What is the opera singer Nathalie Stutzmann doing on the cover of her new album with a baton in her hand? She may be a Prima Donna, but she’s certainly wearing the pants for this recording, in which she sings with and conducts her own period ensemble, Orfeo 55, even wielding a tambourine on the final track.

The French contralto is undoubtedly a musicians’ singer, and her insights into this repertoire, as a frequent star of Naïve’s Vivaldi opera edition, are invaluable.

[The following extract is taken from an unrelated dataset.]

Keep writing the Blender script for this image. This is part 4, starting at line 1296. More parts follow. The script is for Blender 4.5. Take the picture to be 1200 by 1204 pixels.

Prima Donna emphatically reclaims these arias from the castrati, acknowledging Vivaldi’s own preference for the warmth of the female contralto voice. He would have loved Stutzmann’s – smooth and velvety across all registers and precise in coloratura despite a rich vibrato. Her focus, however, seems to be sculpting a fine melodic line rather than building the kind of dramatic intensity needed in Juditha’s Agitata infido flatu. She is at her most persuasive, then, luxuriating in the slower tempi of Cor mio che prigion sei and Transit aetas. But some high-energy moments impress: lively recitative in Gemo in un punto e fremo, a peppy L’innocenza sfortunata (this version is the most fun I’ve heard on disc) and Con la face di Megera with its “cruel bloodshed”, “barbaric fury” and a single, powerful low D.

She reveals her prowess as a conductor in the three-movement sinfonia from L’Olimpiade. Unlike many Vivaldi vocal recitals there is plenty of orchestral variety to maintain interest – stately horns, lusty recorder and the delicate strains of a psaltery emerge as memorable details. Whether singing trouser roles or conducting, Stutzmann is a leading lady of distinction.